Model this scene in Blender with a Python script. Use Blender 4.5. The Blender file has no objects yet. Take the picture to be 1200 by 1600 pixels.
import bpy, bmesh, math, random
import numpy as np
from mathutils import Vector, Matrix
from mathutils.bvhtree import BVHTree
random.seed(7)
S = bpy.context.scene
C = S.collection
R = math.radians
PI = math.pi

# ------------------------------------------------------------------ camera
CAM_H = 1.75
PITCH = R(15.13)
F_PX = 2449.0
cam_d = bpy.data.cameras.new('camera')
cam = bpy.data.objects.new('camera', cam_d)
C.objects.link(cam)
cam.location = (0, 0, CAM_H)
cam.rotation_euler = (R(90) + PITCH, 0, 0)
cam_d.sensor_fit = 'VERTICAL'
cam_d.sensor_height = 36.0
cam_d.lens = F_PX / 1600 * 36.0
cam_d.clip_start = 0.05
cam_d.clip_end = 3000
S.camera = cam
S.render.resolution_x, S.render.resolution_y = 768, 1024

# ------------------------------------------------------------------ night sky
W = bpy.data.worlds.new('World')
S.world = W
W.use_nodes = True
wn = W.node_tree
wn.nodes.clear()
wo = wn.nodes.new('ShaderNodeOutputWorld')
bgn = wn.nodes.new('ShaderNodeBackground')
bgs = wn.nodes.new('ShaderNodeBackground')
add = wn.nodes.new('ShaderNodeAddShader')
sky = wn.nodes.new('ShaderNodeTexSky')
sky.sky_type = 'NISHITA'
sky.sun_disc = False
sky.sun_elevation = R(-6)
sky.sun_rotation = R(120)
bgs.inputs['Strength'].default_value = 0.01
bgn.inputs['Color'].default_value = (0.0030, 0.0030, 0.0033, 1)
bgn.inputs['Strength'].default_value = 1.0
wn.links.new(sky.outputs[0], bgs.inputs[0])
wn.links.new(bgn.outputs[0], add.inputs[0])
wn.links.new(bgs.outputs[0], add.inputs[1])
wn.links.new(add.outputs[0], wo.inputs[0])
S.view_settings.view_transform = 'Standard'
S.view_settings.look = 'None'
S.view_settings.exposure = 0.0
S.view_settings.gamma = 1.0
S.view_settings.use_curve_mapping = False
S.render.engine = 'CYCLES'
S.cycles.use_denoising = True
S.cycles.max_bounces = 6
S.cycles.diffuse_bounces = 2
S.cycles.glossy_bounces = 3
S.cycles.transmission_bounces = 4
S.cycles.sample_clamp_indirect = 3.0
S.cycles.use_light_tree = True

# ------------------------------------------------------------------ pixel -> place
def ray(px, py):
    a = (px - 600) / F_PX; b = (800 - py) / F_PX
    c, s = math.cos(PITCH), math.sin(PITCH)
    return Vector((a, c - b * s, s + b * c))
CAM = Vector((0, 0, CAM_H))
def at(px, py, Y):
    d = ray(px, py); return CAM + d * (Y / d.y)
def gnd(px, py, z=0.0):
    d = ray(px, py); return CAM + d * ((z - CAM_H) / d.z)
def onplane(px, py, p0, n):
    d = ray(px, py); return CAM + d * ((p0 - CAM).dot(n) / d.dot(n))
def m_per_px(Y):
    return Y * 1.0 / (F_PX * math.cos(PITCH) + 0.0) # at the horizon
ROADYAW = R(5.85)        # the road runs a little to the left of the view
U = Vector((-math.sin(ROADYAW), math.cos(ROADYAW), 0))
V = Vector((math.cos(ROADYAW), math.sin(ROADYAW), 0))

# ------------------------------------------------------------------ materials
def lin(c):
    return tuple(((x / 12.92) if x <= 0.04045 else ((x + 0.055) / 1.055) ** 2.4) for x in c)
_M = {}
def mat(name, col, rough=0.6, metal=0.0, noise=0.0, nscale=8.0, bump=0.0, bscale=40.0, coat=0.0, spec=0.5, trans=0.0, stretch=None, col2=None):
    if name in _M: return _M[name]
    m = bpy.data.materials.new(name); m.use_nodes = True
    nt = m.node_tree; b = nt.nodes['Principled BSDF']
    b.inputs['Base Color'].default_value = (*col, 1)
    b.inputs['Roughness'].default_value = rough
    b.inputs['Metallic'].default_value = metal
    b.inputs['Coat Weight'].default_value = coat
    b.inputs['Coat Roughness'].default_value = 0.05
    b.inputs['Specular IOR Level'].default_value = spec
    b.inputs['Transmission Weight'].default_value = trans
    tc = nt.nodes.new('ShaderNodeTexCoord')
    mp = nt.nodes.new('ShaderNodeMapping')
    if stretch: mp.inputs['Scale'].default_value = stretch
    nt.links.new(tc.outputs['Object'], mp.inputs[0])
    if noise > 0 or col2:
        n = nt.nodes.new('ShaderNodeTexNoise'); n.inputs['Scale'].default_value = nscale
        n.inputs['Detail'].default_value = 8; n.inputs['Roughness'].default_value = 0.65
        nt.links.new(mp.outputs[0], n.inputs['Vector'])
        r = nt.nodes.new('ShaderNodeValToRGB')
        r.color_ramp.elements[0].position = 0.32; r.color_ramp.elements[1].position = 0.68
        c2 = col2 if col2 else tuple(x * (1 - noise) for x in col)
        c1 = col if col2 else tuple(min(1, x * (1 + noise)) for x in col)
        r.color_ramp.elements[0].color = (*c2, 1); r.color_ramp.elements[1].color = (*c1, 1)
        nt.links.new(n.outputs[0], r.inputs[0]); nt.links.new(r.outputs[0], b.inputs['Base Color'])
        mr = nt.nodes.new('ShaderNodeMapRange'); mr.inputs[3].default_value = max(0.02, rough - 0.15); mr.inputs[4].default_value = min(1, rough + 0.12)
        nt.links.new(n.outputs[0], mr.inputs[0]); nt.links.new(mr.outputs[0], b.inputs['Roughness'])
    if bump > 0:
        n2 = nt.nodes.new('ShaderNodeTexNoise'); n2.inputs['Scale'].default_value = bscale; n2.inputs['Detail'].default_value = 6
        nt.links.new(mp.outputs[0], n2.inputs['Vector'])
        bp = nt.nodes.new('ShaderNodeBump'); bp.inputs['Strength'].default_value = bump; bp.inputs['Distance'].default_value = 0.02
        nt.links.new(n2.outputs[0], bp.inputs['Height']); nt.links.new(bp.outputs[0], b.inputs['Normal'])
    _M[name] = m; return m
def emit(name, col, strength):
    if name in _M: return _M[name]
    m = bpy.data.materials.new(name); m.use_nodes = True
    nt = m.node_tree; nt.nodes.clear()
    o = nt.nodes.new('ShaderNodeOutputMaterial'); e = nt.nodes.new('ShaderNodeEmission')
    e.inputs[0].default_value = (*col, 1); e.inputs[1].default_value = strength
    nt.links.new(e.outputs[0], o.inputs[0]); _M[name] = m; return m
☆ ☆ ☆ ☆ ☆
● JOB:
Each line of the material should be duplicated exactly, please.

● SOLUTION TO THE EXERCISE:
Model this scene in Blender with a Python script. Use Blender 4.5. The Blender file has no objects yet. Take the picture to be 1200 by 1600 pixels.
import bpy, bmesh, math, random
import numpy as np
from mathutils import Vector, Matrix
from mathutils.bvhtree import BVHTree
random.seed(7)
S = bpy.context.scene
C = S.collection
R = math.radians
PI = math.pi

# ------------------------------------------------------------------ camera
CAM_H = 1.75
PITCH = R(15.13)
F_PX = 2449.0
cam_d = bpy.data.cameras.new('camera')
cam = bpy.data.objects.new('camera', cam_d)
C.objects.link(cam)
cam.location = (0, 0, CAM_H)
cam.rotation_euler = (R(90) + PITCH, 0, 0)
cam_d.sensor_fit = 'VERTICAL'
cam_d.sensor_height = 36.0
cam_d.lens = F_PX / 1600 * 36.0
cam_d.clip_start = 0.05
cam_d.clip_end = 3000
S.camera = cam
S.render.resolution_x, S.render.resolution_y = 768, 1024

# ------------------------------------------------------------------ night sky
W = bpy.data.worlds.new('World')
S.world = W
W.use_nodes = True
wn = W.node_tree
wn.nodes.clear()
wo = wn.nodes.new('ShaderNodeOutputWorld')
bgn = wn.nodes.new('ShaderNodeBackground')
bgs = wn.nodes.new('ShaderNodeBackground')
add = wn.nodes.new('ShaderNodeAddShader')
sky = wn.nodes.new('ShaderNodeTexSky')
sky.sky_type = 'NISHITA'
sky.sun_disc = False
sky.sun_elevation = R(-6)
sky.sun_rotation = R(120)
bgs.inputs['Strength'].default_value = 0.01
bgn.inputs['Color'].default_value = (0.0030, 0.0030, 0.0033, 1)
bgn.inputs['Strength'].default_value = 1.0
wn.links.new(sky.outputs[0], bgs.inputs[0])
wn.links.new(bgn.outputs[0], add.inputs[0])
wn.links.new(bgs.outputs[0], add.inputs[1])
wn.links.new(add.outputs[0], wo.inputs[0])
S.view_settings.view_transform = 'Standard'
S.view_settings.look = 'None'
S.view_settings.exposure = 0.0
S.view_settings.gamma = 1.0
S.view_settings.use_curve_mapping = False
S.render.engine = 'CYCLES'
S.cycles.use_denoising = True
S.cycles.max_bounces = 6
S.cycles.diffuse_bounces = 2
S.cycles.glossy_bounces = 3
S.cycles.transmission_bounces = 4
S.cycles.sample_clamp_indirect = 3.0
S.cycles.use_light_tree = True

# ------------------------------------------------------------------ pixel -> place
def ray(px, py):
    a = (px - 600) / F_PX; b = (800 - py) / F_PX
    c, s = math.cos(PITCH), math.sin(PITCH)
    return Vector((a, c - b * s, s + b * c))
CAM = Vector((0, 0, CAM_H))
def at(px, py, Y):
    d = ray(px, py); return CAM + d * (Y / d.y)
def gnd(px, py, z=0.0):
    d = ray(px, py); return CAM + d * ((z - CAM_H) / d.z)
def onplane(px, py, p0, n):
    d = ray(px, py); return CAM + d * ((p0 - CAM).dot(n) / d.dot(n))
def m_per_px(Y):
    return Y * 1.0 / (F_PX * math.cos(PITCH) + 0.0) # at the horizon
ROADYAW = R(5.85)        # the road runs a little to the left of the view
U = Vector((-math.sin(ROADYAW), math.cos(ROADYAW), 0))
V = Vector((math.cos(ROADYAW), math.sin(ROADYAW), 0))

# ------------------------------------------------------------------ materials
def lin(c):
    return tuple(((x / 12.92) if x <= 0.04045 else ((x + 0.055) / 1.055) ** 2.4) for x in c)
_M = {}
def mat(name, col, rough=0.6, metal=0.0, noise=0.0, nscale=8.0, bump=0.0, bscale=40.0, coat=0.0, spec=0.5, trans=0.0, stretch=None, col2=None):
    if name in _M: return _M[name]
    m = bpy.data.materials.new(name); m.use_nodes = True
    nt = m.node_tree; b = nt.nodes['Principled BSDF']
    b.inputs['Base Color'].default_value = (*col, 1)
    b.inputs['Roughness'].default_value = rough
    b.inputs['Metallic'].default_value = metal
    b.inputs['Coat Weight'].default_value = coat
    b.inputs['Coat Roughness'].default_value = 0.05
    b.inputs['Specular IOR Level'].default_value = spec
    b.inputs['Transmission Weight'].default_value = trans
    tc = nt.nodes.new('ShaderNodeTexCoord')
    mp = nt.nodes.new('ShaderNodeMapping')
    if stretch: mp.inputs['Scale'].default_value = stretch
    nt.links.new(tc.outputs['Object'], mp.inputs[0])
    if noise > 0 or col2:
        n = nt.nodes.new('ShaderNodeTexNoise'); n.inputs['Scale'].default_value = nscale
        n.inputs['Detail'].default_value = 8; n.inputs['Roughness'].default_value = 0.65
        nt.links.new(mp.outputs[0], n.inputs['Vector'])
        r = nt.nodes.new('ShaderNodeValToRGB')
        r.color_ramp.elements[0].position = 0.32; r.color_ramp.elements[1].position = 0.68
        c2 = col2 if col2 else tuple(x * (1 - noise) for x in col)
        c1 = col if col2 else tuple(min(1, x * (1 + noise)) for x in col)
        r.color_ramp.elements[0].color = (*c2, 1); r.color_ramp.elements[1].color = (*c1, 1)
        nt.links.new(n.outputs[0], r.inputs[0]); nt.links.new(r.outputs[0], b.inputs['Base Color'])
        mr = nt.nodes.new('ShaderNodeMapRange'); mr.inputs[3].default_value = max(0.02, rough - 0.15); mr.inputs[4].default_value = min(1, rough + 0.12)
        nt.links.new(n.outputs[0], mr.inputs[0]); nt.links.new(mr.outputs[0], b.inputs['Roughness'])
    if bump > 0:
        n2 = nt.nodes.new('ShaderNodeTexNoise'); n2.inputs['Scale'].default_value = bscale; n2.inputs['Detail'].default_value = 6
        nt.links.new(mp.outputs[0], n2.inputs['Vector'])
        bp = nt.nodes.new('ShaderNodeBump'); bp.inputs['Strength'].default_value = bump; bp.inputs['Distance'].default_value = 0.02
        nt.links.new(n2.outputs[0], bp.inputs['Height']); nt.links.new(bp.outputs[0], b.inputs['Normal'])
    _M[name] = m; return m
def emit(name, col, strength):
    if name in _M: return _M[name]
    m = bpy.data.materials.new(name); m.use_nodes = True
    nt = m.node_tree; nt.nodes.clear()
    o = nt.nodes.new('ShaderNodeOutputMaterial'); e = nt.nodes.new('ShaderNodeEmission')
    e.inputs[0].default_value = (*col, 1); e.inputs[1].default_value = strength
    nt.links.new(e.outputs[0], o.inputs[0]); _M[name] = m; return m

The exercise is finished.